Firstly, he says the hunger strikers should have used their ‘constitutional aspirations’. What utter rubbish. Has he not heard of Bloody Sunday? All mechanisms of the state applauded the mass murder of unarmed fleeing British citizens seeking to assert their ‘constitutional aspirations’, and the perpetrators are still protected by people  justifying the unjustifiable, underpinned by their simple hatred of their neighbours.


The second point is that if you are unlucky enough to be labelled a ‘Catholic’ or, God forbid, a ‘republican’ by your neighbours in some parts of Northern Ireland you may as well starve yourself to death than live with neighbours – many occupying roles of state power – espousing the condescending hatred that led to violent civil unrest in the first place. 

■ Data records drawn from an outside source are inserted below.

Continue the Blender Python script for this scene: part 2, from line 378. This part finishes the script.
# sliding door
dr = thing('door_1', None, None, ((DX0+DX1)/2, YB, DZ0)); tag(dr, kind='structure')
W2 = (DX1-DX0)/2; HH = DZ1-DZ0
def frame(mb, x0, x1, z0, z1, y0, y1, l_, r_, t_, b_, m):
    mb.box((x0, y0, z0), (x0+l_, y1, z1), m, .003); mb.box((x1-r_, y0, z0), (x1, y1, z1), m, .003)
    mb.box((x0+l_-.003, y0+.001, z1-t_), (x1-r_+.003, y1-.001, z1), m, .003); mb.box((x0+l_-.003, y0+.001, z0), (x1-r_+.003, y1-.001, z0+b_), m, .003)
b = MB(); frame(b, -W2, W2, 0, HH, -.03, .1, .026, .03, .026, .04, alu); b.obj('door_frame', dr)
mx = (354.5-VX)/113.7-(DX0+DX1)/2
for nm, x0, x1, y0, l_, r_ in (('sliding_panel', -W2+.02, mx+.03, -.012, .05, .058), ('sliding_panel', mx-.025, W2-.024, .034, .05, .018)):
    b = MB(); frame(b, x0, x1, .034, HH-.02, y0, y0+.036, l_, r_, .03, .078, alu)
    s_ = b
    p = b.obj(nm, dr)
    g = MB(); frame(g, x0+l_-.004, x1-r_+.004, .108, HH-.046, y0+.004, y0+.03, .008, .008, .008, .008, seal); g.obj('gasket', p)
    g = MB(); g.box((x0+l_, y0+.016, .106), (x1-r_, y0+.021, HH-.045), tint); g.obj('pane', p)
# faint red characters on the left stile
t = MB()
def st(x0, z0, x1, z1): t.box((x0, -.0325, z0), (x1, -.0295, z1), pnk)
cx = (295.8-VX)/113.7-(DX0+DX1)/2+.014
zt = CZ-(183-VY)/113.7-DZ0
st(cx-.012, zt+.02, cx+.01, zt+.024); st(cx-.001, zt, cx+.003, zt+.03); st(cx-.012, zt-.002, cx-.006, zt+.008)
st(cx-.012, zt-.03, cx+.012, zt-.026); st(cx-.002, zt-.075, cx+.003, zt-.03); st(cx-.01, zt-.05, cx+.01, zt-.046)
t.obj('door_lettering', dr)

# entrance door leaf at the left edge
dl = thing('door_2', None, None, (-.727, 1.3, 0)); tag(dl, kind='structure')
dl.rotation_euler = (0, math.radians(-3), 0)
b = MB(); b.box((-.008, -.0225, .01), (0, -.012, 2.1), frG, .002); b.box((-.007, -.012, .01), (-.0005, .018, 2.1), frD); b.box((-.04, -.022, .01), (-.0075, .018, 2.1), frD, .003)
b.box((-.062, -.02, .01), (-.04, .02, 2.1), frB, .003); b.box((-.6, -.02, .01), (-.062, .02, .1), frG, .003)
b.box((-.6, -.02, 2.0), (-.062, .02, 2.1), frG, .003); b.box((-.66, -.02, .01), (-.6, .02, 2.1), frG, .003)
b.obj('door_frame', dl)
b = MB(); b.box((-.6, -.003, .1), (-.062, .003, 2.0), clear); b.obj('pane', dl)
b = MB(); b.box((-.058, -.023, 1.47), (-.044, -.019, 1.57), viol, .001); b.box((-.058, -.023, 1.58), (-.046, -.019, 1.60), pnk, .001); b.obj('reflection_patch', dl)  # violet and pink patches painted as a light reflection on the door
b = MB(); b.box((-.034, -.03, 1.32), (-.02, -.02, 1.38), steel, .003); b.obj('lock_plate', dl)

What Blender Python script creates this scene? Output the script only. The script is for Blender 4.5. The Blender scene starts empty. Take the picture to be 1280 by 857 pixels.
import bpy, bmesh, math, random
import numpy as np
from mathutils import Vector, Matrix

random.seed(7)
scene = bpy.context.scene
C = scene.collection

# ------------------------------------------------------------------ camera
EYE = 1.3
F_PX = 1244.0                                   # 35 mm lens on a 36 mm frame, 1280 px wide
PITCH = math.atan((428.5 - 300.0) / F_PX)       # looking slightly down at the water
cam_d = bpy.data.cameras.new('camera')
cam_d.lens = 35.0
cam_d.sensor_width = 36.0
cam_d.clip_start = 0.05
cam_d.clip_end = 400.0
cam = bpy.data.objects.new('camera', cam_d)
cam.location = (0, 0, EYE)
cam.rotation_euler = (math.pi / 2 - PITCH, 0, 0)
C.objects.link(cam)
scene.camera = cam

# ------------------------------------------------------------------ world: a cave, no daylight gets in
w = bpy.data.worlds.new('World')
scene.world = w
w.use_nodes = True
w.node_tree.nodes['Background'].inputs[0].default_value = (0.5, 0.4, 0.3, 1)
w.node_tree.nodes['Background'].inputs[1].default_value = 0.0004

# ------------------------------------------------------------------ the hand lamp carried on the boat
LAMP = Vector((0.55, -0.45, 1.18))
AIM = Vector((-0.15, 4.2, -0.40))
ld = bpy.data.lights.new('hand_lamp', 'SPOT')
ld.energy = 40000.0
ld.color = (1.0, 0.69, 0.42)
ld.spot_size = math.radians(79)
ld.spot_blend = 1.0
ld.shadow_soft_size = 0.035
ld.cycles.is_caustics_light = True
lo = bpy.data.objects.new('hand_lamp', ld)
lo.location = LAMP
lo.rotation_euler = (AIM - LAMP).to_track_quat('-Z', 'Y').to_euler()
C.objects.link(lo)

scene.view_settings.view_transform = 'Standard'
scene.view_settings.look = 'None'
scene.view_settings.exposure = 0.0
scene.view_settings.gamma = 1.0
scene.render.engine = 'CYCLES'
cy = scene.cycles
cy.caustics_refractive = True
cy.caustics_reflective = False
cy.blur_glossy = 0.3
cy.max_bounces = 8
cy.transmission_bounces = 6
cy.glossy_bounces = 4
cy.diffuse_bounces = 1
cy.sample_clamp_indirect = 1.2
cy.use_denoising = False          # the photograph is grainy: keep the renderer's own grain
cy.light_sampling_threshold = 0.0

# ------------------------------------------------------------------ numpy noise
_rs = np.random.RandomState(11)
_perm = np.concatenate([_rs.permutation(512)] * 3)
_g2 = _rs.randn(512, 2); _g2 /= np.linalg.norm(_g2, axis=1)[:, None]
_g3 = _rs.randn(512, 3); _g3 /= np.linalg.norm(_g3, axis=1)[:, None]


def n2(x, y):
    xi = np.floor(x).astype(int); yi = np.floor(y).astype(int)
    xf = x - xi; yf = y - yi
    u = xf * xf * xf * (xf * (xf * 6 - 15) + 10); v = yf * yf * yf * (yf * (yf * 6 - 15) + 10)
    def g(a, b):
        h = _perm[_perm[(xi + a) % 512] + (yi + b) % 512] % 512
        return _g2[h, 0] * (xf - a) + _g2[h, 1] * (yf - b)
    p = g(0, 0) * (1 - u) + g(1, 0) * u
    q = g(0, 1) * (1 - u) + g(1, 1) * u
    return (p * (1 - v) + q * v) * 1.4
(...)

It is interesting that he refers to Auschwitz. The German Nazis and their partisan state created a perceived criminal underclass of their neighbourhood Jews whom they thought threatened their ‘superior culture’ and then sought to murder them. Maybe Trevor thinks the unfortunates labelled ‘Jews’ should have pursued their ‘constitutional aspirations’ also. Unfortunately it was only through the use of bombs and bullets that the allies cured the mass superiority complex affecting the militaristic Germans,  revealing it as rubbish created as an excuse to allow them to grab with both hands  the opportunity to don a uniform and triumphantly oppress their German Jewish neighbours they disgustingly treated as  ‘second-class citizens’.

C O’RIS


Dublin

Bring me sunshine

It’s been raining here for three days now. I resent those who say they are delighted their lawns are getting watered.

I am now back to daytime TV ads and torn between searching for an accident which wasn’t my fault and/or taking out another type of insurance to pay for my funeral. Could I do the two – and if so how do I profit from the latter choice?

All this indecision just because the sun stopped shining. Happy now?

ROBERT SULLIVAN


Bantry, Co Cork

Querulous response

The tone of Dr Niall Meehan’s letters has become somewhat querulous and testy of late as Fr Patrick MacCafferty continues his stout defence of his views against abortion. Dr Meehan also resorts to the tired tactic of throwing in everything including the kitchen sink in an attempt to muddy the waters by widening the debate. Could I ask him to please make something clear. How does he reconcile with his conscience the fact that abortion is the deliberate expunging of human life?